------ SOURCE EXCERPT

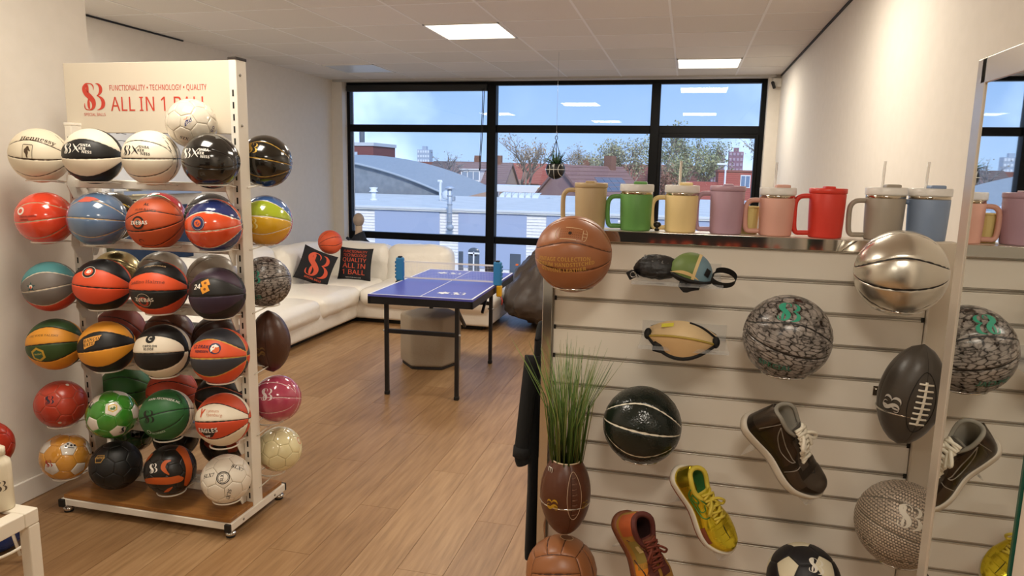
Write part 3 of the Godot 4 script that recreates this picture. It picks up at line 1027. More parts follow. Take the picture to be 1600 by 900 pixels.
func basketball(label: String, pos: Vector3, D: float, typ: int, turn: Vector3, cols: Array, seam: String, fin := "pebble", list := [], group := "") -> Node3D:
	var o := T("basketball", label, "basketball", pos, Vector3.ZERO, group)
	face_eye(o)
	var R := D / 2.0
	var c := cols.duplicate()
	if c.size() == 1:
		for k in 7:
			c.append(cols[0])
	elif c.size() == 4:
		c.append_array([cols[1], cols[0], cols[3], cols[2]])
	var tilt := Basis.from_euler(turn * PI / 180.0)
	var add := func(called, mesh, mm, b: Basis):
		var q := P(o, called, mesh, mm)
		q.transform = Transform3D(tilt * b * Basis.from_scale(Vector3.ONE * R), Vector3.ZERO)
	add.call("seam", core_mesh(), M(seam, 0.5 if fin != "gloss" else 0.15), Basis())
	for half in 2:
		var b := Basis(Vector3.UP, PI * half)
		var low := b * Basis(Vector3.BACK, PI)
		add.call("panel", panel_mesh(typ, true), finish(c[half * 4], fin), b)
		add.call("panel", panel_mesh(typ, false), finish(c[half * 4 + 1], fin), b)
		add.call("panel", panel_mesh(typ, false), finish(c[half * 4 + 2], fin), low)
		add.call("panel", panel_mesh(typ, true), finish(c[half * 4 + 3], fin), low)
	put_prints(o, R, list)
	return o

func poly_panel(n: int, rho: float) -> ArrayMesh:
	var key := "poly%d" % n
	if gcache.has(key):
		return gcache[key]
	var z := sqrt(1.0 - rho * rho)
	var ts := [0.0, 0.45, 0.78, 0.9, 0.955, 0.98]
	var rs := [1.006, 1.005, 1.002, 0.999, 0.993, 0.98]
	var side := 4
	var m := grid(n * side, ts.size() - 1, func(u, w):
		var wi := int(round(w * (ts.size() - 1)))
		var k := int(round(u * n * side)) % (n * side)
		var a := Vector2.UP.rotated(TAU * int(k / float(side)) / n) * -rho
		var b := Vector2.UP.rotated(TAU * (int(k / float(side)) + 1) / n) * -rho
		var e: Vector2 = a.lerp(b, (k % side) / float(side)) * ts[wi]
		return Vector3(e.x, e.y, z).normalized() * rs[wi])
	gcache[key] = m
	return m

func football(label: String, pos: Vector3, D: float, turn: Vector3, pent: String, hexa: String, seam: String, fin := "satin", list := [], group := "", some := {}) -> Node3D:
	var o := T("football", label, "football", pos, Vector3.ZERO, group)
	face_eye(o)
	var R := D / 2.0
	var tilt := Basis.from_euler(turn * PI / 180.0)
	var add := func(called, mesh, mm, b: Basis):
		var q := P(o, called, mesh, mm)
		q.transform = Transform3D(tilt * b * Basis.from_scale(Vector3.ONE * R), Vector3.ZERO)
	add.call("seam", core_mesh(), M(seam, 0.5), Basis())
	var ph := (1.0 + sqrt(5.0)) / 2.0
	var vs := []
	for a in [-1.0, 1.0]:
		for b in [-1.0, 1.0]:
			vs.append(Vector3(0, a, b * ph))
			vs.append(Vector3(a, b * ph, 0))
			vs.append(Vector3(b * ph, 0, a))
	# stand one vertex of the icosahedron towards +z
	var z0: Vector3 = Vector3(0, 1, ph).normalized()
	var x0 := Vector3.RIGHT
	var turn0 := Basis(x0, z0.cross(x0), z0).transposed()
	for i in 12:
		vs[i] = (turn0 * vs[i]).normalized()
	var num := 0
	for i in 12:
		var near := []
		for j in 12:
			if i != j and vs[i].distance_to(vs[j]) < 1.1:
				near.append(vs[j])
		var z: Vector3 = vs[i]
		var y: Vector3 = (near[0] - z * z.dot(near[0])).normalized()
		add.call("panel", poly_panel(5, 0.3433), finish(some.get("p%d" % i, pent), fin), Basis(y.cross(z), y, z))
	for i in 12:
		for j in range(i + 1, 12):
			for k in range(j + 1, 12):
				if vs[i].distance_to(vs[j]) < 1.1 and vs[j].distance_to(vs[k]) < 1.1 and vs[i].distance_to(vs[k]) < 1.1:
					var z: Vector3 = (vs[i] + vs[j] + vs[k]).normalized()
					var y: Vector3 = (vs[i] - z * z.dot(vs[i])).normalized()
					y = y.rotated(z, PI / 6)
					add.call("panel", poly_panel(6, 0.4035), finish(some.get("h%d" % num, hexa), fin), Basis(y.cross(z), y, z))
					num += 1
	put_prints(o, R, list)
	return o

func rugby_panel(a0: float, a1: float, t0: float, t1: float, rx: float, ry: float) -> ArrayMesh:
	# a gore of a prolate spheroid whose long axis is y, from -1 to 1
	return grid(12, 20, func(u, w):
		var t = lerpf(t0, t1, w)
		var gap = 0.0
		var e = minf(minf(u, 1.0 - u) * 12.0, 1.0)
		var rr = rx * pow(maxf(0.0, 1.0 - t * t), 0.62) * (0.975 + 0.025 * e)
		var a = lerpf(a0, a1, u)
		return Vector3(sin(a) * rr, t * ry, cos(a) * rr), true)

# ---------------------------------------------------------------- lounge corner
func soft(size: Vector3, r: float, bulge: float, wr := 0.0, sd := 1, n := 7) -> ArrayMesh:
	# an upholstered block: rounded edges, crowned faces, a few creases
	var h := size / 2.0
	var ns := FastNoiseLite.new()
	ns.seed = sd
	ns.frequency = 5.0
	ns.fractal_octaves = 2
	var v := PackedVector3Array()
	var idx := PackedInt32Array()
	for ax in 3:
		for sg in [-1.0, 1.0]:
			var a := (ax + 1) % 3
			var b := (ax + 2) % 3
			var lists := []
			for q in [a, b]:
				var l := []
				for k in 4:
					l.append(-h[q] + r * (1.0 - tan(PI / 4.0 * (1.0 - k / 3.0))))
				for k in range(1, n):
					l.append(lerpf(-h[q] + r, h[q] - r, float(k) / n))
				for k in 4:
					l.append(-(-h[q] + r * (1.0 - tan(PI / 4.0 * (k / 3.0)))))
				lists.append(l)
			var base := v.size()
			var w: int = lists[0].size()
			for y in lists[1]:
				for x in lists[0]:
					var p := Vector3.ZERO
					p[ax] = sg * h[ax]
					p[a] = x
					p[b] = y
					var inner := p.clamp(-(h - Vector3.ONE * r), h - Vector3.ONE * r)
					var nrm := (p - inner).normalized()
					var q := inner + nrm * r
					var s := q / h
					var crown := Vector3((1 - s.y * s.y) * (1 - s.z * s.z), (1 - s.x * s.x) * (1 - s.z * s.z), (1 - s.x * s.x) * (1 - s.y * s.y))
					q += nrm * crown * bulge
					q += nrm * ns.get_noise_3dv(q * Vector3(1, 1, 1)) * wr
					v.append(q)
			for y in lists[1].size() - 1:
				for x in w - 1:
					var i: int = base + y * w + x
					if sg < 0:
						idx.append_array(PackedInt32Array([i, i + 1, i + w, i + 1, i + w + 1, i + w]))
					else:
						idx.append_array(PackedInt32Array([i, i + w, i + 1, i + 1, i + w, i + w + 1]))
	return commit(v, idx)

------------

• **WHAT NEEDS TO BE DONE**: Transcribe the material exactly, keeping every word and none of the pictures.

• **WRITTEN REPLY**:
Write part 3 of the Godot 4 script that recreates this picture. It picks up at line 1027. More parts follow. Take the picture to be 1600 by 900 pixels.
func basketball(label: String, pos: Vector3, D: float, typ: int, turn: Vector3, cols: Array, seam: String, fin := "pebble", list := [], group := "") -> Node3D:
	var o := T("basketball", label, "basketball", pos, Vector3.ZERO, group)
	face_eye(o)
	var R := D / 2.0
	var c := cols.duplicate()
	if c.size() == 1:
		for k in 7:
			c.append(cols[0])
	elif c.size() == 4:
		c.append_array([cols[1], cols[0], cols[3], cols[2]])
	var tilt := Basis.from_euler(turn * PI / 180.0)
	var add := func(called, mesh, mm, b: Basis):
		var q := P(o, called, mesh, mm)
		q.transform = Transform3D(tilt * b * Basis.from_scale(Vector3.ONE * R), Vector3.ZERO)
	add.call("seam", core_mesh(), M(seam, 0.5 if fin != "gloss" else 0.15), Basis())
	for half in 2:
		var b := Basis(Vector3.UP, PI * half)
		var low := b * Basis(Vector3.BACK, PI)
		add.call("panel", panel_mesh(typ, true), finish(c[half * 4], fin), b)
		add.call("panel", panel_mesh(typ, false), finish(c[half * 4 + 1], fin), b)
		add.call("panel", panel_mesh(typ, false), finish(c[half * 4 + 2], fin), low)
		add.call("panel", panel_mesh(typ, true), finish(c[half * 4 + 3], fin), low)
	put_prints(o, R, list)
	return o

func poly_panel(n: int, rho: float) -> ArrayMesh:
	var key := "poly%d" % n
	if gcache.has(key):
		return gcache[key]
	var z := sqrt(1.0 - rho * rho)
	var ts := [0.0, 0.45, 0.78, 0.9, 0.955, 0.98]
	var rs := [1.006, 1.005, 1.002, 0.999, 0.993, 0.98]
	var side := 4
	var m := grid(n * side, ts.size() - 1, func(u, w):
		var wi := int(round(w * (ts.size() - 1)))
		var k := int(round(u * n * side)) % (n * side)
		var a := Vector2.UP.rotated(TAU * int(k / float(side)) / n) * -rho
		var b := Vector2.UP.rotated(TAU * (int(k / float(side)) + 1) / n) * -rho
		var e: Vector2 = a.lerp(b, (k % side) / float(side)) * ts[wi]
		return Vector3(e.x, e.y, z).normalized() * rs[wi])
	gcache[key] = m
	return m

func football(label: String, pos: Vector3, D: float, turn: Vector3, pent: String, hexa: String, seam: String, fin := "satin", list := [], group := "", some := {}) -> Node3D:
	var o := T("football", label, "football", pos, Vector3.ZERO, group)
	face_eye(o)
	var R := D / 2.0
	var tilt := Basis.from_euler(turn * PI / 180.0)
	var add := func(called, mesh, mm, b: Basis):
		var q := P(o, called, mesh, mm)
		q.transform = Transform3D(tilt * b * Basis.from_scale(Vector3.ONE * R), Vector3.ZERO)
	add.call("seam", core_mesh(), M(seam, 0.5), Basis())
	var ph := (1.0 + sqrt(5.0)) / 2.0
	var vs := []
	for a in [-1.0, 1.0]:
		for b in [-1.0, 1.0]:
			vs.append(Vector3(0, a, b * ph))
			vs.append(Vector3(a, b * ph, 0))
			vs.append(Vector3(b * ph, 0, a))
	# stand one vertex of the icosahedron towards +z
	var z0: Vector3 = Vector3(0, 1, ph).normalized()
	var x0 := Vector3.RIGHT
	var turn0 := Basis(x0, z0.cross(x0), z0).transposed()
	for i in 12:
		vs[i] = (turn0 * vs[i]).normalized()
	var num := 0
	for i in 12:
		var near := []
		for j in 12:
			if i != j and vs[i].distance_to(vs[j]) < 1.1:
				near.append(vs[j])
		var z: Vector3 = vs[i]
		var y: Vector3 = (near[0] - z * z.dot(near[0])).normalized()
		add.call("panel", poly_panel(5, 0.3433), finish(some.get("p%d" % i, pent), fin), Basis(y.cross(z), y, z))
	for i in 12:
		for j in range(i + 1, 12):
			for k in range(j + 1, 12):
				if vs[i].distance_to(vs[j]) < 1.1 and vs[j].distance_to(vs[k]) < 1.1 and vs[i].distance_to(vs[k]) < 1.1:
					var z: Vector3 = (vs[i] + vs[j] + vs[k]).normalized()
					var y: Vector3 = (vs[i] - z * z.dot(vs[i])).normalized()
					y = y.rotated(z, PI / 6)
					add.call("panel", poly_panel(6, 0.4035), finish(some.get("h%d" % num, hexa), fin), Basis(y.cross(z), y, z))
					num += 1
	put_prints(o, R, list)
	return o

func rugby_panel(a0: float, a1: float, t0: float, t1: float, rx: float, ry: float) -> ArrayMesh:
	# a gore of a prolate spheroid whose long axis is y, from -1 to 1
	return grid(12, 20, func(u, w):
		var t = lerpf(t0, t1, w)
		var gap = 0.0
		var e = minf(minf(u, 1.0 - u) * 12.0, 1.0)
		var rr = rx * pow(maxf(0.0, 1.0 - t * t), 0.62) * (0.975 + 0.025 * e)
		var a = lerpf(a0, a1, u)
		return Vector3(sin(a) * rr, t * ry, cos(a) * rr), true)

# ---------------------------------------------------------------- lounge corner
func soft(size: Vector3, r: float, bulge: float, wr := 0.0, sd := 1, n := 7) -> ArrayMesh:
	# an upholstered block: rounded edges, crowned faces, a few creases
	var h := size / 2.0
	var ns := FastNoiseLite.new()
	ns.seed = sd
	ns.frequency = 5.0
	ns.fractal_octaves = 2
	var v := PackedVector3Array()
	var idx := PackedInt32Array()
	for ax in 3:
		for sg in [-1.0, 1.0]:
			var a := (ax + 1) % 3
			var b := (ax + 2) % 3
			var lists := []
			for q in [a, b]:
				var l := []
				for k in 4:
					l.append(-h[q] + r * (1.0 - tan(PI / 4.0 * (1.0 - k / 3.0))))
				for k in range(1, n):
					l.append(lerpf(-h[q] + r, h[q] - r, float(k) / n))
				for k in 4:
					l.append(-(-h[q] + r * (1.0 - tan(PI / 4.0 * (k / 3.0)))))
				lists.append(l)
			var base := v.size()
			var w: int = lists[0].size()
			for y in lists[1]:
				for x in lists[0]:
					var p := Vector3.ZERO
					p[ax] = sg * h[ax]
					p[a] = x
					p[b] = y
					var inner := p.clamp(-(h - Vector3.ONE * r), h - Vector3.ONE * r)
					var nrm := (p - inner).normalized()
					var q := inner + nrm * r
					var s := q / h
					var crown := Vector3((1 - s.y * s.y) * (1 - s.z * s.z), (1 - s.x * s.x) * (1 - s.z * s.z), (1 - s.x * s.x) * (1 - s.y * s.y))
					q += nrm * crown * bulge
					q += nrm * ns.get_noise_3dv(q * Vector3(1, 1, 1)) * wr
					v.append(q)
			for y in lists[1].size() - 1:
				for x in w - 1:
					var i: int = base + y * w + x
					if sg < 0:
						idx.append_array(PackedInt32Array([i, i + 1, i + w, i + 1, i + w + 1, i + w]))
					else:
						idx.append_array(PackedInt32Array([i, i + w, i + 1, i + 1, i + w, i + w + 1]))
	return commit(v, idx)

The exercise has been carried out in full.